David Chisnall csdavec at swan.ac.uk
Fri Aug 3 02:46:54 PDT 2012


On 3 Aug 2012, at 09:20, Буров Дмитрий wrote:

> Frankly, after i just reviewed the formal structure of those sentences  
> with that accurately put artificial split, it is harder to me to believe  
> that that wording was chosen unintentionally.

A major part of the design of clang is that it is intended for reuse, for example in IDEs.  This is reflected in both the design, as a set of libraries, and in the license.

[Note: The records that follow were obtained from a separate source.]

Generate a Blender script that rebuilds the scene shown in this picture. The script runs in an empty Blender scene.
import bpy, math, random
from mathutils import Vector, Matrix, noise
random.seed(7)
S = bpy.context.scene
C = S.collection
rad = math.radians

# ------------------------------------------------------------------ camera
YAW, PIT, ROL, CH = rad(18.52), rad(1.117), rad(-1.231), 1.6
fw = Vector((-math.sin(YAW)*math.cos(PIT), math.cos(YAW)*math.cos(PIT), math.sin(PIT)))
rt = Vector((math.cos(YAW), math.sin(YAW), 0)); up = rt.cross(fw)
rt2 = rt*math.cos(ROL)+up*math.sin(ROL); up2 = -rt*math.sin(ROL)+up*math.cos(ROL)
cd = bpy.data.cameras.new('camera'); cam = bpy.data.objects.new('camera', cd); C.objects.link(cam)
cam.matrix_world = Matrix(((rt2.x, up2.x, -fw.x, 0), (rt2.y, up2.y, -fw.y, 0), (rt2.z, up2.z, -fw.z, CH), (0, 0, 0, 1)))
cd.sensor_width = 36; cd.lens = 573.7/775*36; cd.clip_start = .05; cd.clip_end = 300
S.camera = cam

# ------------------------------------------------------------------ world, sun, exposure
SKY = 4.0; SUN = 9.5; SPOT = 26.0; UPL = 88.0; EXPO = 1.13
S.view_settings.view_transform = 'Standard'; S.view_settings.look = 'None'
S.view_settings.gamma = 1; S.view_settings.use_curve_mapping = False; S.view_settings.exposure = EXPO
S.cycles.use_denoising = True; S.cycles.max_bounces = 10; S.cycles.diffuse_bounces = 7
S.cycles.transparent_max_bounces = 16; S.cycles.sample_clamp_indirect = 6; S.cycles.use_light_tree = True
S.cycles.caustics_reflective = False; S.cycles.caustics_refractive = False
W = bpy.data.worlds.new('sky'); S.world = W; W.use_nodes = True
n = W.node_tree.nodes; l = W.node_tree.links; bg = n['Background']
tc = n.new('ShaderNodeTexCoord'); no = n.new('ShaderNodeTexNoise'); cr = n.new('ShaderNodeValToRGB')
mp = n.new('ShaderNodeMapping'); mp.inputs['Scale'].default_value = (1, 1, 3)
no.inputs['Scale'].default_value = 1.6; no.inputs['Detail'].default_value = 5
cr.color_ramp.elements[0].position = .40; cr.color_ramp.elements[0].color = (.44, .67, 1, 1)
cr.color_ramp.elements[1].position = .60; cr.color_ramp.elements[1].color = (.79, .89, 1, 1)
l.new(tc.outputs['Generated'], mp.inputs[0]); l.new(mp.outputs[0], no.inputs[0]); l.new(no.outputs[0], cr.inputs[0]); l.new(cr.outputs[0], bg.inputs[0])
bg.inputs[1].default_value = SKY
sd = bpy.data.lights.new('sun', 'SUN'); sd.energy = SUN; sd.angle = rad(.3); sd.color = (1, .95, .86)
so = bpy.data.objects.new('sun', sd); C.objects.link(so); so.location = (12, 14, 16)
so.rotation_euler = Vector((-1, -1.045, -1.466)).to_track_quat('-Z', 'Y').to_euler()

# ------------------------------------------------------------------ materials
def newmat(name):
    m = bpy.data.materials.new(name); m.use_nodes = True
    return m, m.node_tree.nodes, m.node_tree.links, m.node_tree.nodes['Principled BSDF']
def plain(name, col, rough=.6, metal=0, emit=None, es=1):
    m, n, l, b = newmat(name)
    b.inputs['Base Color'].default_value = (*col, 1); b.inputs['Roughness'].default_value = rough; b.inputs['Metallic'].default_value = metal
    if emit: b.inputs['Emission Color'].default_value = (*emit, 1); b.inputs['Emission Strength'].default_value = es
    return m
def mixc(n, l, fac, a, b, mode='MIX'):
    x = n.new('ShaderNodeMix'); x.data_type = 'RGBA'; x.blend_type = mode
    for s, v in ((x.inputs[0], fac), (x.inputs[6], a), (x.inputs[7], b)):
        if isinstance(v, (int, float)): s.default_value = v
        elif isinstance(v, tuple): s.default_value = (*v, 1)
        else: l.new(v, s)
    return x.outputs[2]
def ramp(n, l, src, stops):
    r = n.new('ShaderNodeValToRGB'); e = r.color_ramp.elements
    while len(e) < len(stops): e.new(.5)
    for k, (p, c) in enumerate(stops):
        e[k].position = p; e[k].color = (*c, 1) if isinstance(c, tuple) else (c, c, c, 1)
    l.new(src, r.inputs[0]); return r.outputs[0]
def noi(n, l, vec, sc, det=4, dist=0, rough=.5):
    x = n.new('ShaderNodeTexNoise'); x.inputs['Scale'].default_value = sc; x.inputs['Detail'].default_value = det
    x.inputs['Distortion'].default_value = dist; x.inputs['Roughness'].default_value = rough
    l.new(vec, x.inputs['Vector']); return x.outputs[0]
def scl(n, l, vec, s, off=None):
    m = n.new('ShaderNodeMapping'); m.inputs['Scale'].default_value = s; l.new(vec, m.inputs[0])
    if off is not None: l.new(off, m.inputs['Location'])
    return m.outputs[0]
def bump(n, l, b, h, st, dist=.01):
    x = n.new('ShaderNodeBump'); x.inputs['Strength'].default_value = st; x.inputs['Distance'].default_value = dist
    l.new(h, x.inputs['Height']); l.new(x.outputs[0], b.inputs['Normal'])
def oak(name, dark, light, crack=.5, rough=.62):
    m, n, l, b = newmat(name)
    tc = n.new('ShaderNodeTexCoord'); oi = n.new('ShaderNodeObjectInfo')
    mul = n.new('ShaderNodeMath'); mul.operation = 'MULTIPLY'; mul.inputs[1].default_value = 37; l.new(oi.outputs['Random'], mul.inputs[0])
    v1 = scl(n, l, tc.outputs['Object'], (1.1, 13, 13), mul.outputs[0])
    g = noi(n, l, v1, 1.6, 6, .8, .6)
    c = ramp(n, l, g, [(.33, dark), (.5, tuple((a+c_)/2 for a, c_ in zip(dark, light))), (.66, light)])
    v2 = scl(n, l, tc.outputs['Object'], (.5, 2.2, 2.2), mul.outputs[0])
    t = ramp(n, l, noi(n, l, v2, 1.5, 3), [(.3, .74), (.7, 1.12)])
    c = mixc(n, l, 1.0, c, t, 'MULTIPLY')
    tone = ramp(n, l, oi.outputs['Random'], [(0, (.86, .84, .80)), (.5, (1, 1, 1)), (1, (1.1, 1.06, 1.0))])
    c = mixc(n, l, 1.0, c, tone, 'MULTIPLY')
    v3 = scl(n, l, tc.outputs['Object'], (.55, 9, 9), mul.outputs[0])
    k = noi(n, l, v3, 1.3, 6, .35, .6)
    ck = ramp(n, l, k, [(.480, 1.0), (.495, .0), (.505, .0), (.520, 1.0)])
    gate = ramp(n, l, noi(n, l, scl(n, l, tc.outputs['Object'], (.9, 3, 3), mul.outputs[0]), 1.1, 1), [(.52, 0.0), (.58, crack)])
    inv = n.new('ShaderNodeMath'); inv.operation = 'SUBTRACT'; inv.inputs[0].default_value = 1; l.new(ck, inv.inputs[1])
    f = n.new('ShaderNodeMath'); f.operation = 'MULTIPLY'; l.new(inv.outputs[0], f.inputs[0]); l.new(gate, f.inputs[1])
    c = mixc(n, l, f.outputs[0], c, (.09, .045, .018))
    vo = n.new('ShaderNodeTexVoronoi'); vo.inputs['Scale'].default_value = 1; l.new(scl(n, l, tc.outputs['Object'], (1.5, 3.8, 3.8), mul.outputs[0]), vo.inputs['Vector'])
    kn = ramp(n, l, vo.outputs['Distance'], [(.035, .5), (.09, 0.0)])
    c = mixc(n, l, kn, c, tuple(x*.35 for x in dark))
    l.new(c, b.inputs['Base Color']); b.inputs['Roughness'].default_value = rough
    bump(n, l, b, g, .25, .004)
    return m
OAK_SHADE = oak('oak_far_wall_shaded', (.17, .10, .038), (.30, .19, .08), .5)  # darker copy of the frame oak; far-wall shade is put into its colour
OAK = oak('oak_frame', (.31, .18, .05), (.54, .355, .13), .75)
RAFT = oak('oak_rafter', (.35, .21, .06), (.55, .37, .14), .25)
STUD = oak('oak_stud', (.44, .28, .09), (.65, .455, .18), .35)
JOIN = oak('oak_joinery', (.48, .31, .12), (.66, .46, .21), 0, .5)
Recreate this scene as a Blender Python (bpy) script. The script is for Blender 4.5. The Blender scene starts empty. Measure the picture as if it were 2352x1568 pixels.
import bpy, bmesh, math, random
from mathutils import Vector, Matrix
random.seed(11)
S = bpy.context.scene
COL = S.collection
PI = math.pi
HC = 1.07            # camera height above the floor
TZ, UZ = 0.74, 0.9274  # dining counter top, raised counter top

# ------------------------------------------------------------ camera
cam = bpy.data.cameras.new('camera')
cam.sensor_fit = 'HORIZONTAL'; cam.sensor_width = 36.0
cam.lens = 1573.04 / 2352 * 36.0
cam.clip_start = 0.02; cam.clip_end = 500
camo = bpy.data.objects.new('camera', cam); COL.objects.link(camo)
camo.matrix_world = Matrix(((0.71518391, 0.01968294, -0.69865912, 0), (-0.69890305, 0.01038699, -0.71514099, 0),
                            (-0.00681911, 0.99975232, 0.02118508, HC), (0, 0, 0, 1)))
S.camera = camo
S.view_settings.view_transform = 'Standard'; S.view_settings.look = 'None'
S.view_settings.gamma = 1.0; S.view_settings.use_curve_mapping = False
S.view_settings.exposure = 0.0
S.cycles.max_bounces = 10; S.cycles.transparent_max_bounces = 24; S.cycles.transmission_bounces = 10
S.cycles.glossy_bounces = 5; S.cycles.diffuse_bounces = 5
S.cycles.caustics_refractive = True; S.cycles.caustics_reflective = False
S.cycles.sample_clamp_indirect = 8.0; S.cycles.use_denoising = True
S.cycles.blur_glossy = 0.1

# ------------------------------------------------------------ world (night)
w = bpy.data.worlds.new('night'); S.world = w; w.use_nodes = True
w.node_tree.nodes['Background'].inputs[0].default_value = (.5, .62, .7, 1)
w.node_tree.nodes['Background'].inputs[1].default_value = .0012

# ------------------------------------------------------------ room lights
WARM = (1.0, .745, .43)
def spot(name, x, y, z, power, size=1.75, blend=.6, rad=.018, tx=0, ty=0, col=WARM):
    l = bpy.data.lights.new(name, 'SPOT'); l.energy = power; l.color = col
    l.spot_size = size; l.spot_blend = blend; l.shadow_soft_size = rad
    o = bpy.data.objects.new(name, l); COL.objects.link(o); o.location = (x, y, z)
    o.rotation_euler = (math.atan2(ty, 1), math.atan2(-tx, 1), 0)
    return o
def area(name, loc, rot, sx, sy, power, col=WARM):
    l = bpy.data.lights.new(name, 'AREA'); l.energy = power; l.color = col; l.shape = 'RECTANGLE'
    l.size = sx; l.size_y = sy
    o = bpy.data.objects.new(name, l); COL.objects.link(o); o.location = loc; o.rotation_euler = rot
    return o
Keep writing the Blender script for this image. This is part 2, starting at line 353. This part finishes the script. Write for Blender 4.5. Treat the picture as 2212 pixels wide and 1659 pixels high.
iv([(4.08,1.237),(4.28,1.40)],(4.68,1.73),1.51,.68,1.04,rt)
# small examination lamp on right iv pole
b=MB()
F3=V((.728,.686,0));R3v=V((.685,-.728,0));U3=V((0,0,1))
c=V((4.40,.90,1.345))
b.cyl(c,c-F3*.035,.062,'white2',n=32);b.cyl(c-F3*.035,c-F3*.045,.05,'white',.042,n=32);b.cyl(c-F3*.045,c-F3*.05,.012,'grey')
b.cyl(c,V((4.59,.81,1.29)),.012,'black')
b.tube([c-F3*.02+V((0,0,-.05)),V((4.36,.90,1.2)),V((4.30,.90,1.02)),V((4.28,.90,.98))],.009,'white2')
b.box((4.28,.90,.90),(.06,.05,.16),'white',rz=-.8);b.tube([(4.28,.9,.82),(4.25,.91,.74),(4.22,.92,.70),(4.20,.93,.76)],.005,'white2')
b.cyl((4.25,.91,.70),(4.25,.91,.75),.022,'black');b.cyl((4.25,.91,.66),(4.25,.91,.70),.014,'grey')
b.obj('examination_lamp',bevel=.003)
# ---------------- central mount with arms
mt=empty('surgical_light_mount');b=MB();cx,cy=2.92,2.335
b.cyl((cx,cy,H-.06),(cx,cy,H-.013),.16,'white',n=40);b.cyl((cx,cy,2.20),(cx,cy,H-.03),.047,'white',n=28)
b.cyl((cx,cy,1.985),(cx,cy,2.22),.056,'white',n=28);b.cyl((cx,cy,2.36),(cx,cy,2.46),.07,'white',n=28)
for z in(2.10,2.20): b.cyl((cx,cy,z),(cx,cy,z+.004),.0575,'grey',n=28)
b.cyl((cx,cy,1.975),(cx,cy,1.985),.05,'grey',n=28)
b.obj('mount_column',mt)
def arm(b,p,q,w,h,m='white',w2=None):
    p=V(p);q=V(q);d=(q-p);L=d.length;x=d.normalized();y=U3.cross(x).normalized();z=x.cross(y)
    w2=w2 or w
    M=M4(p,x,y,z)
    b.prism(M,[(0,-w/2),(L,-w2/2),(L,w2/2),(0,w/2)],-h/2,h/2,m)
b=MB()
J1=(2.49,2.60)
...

I know of clang being used in the following ways, and there are undoubtedly other projects that I am unfamiliar with:

- Other compilers not using LLVM as the back end
- Refactoring tools
- Syntax highlighting
- Code indexing
- FFIs from other language to C / C++
- OpenCL parsing

If you read the paragraph thinking 'clang is a compiler' then you will no doubt experience the incorrect interpretation that spawned this thread.  If you read it understanding what clang actually is, then you would not.  On the very page that you cite and, in fact, in the very section that you are quoting, the second bullet point is:

> Clang is designed as an API from its inception, allowing it to be reused by source analysis tools, refactoring, IDEs (etc) as well as for code generation

In this context, it is clear that the GPL is a problem for these uses.  

The person who wrote this page made the assumption that people would read the bullets in the order that they are written.  If you skip the first ones and then read the later ones in the wrong context, then it is not the author's fault that you misunderstand them.

That's not to say there aren't some slightly FUDish things on that page, most notably they speed comparisons which not only compare an old version of GCC, they also compare Apple GCC, which is significantly slower than FSF GCC.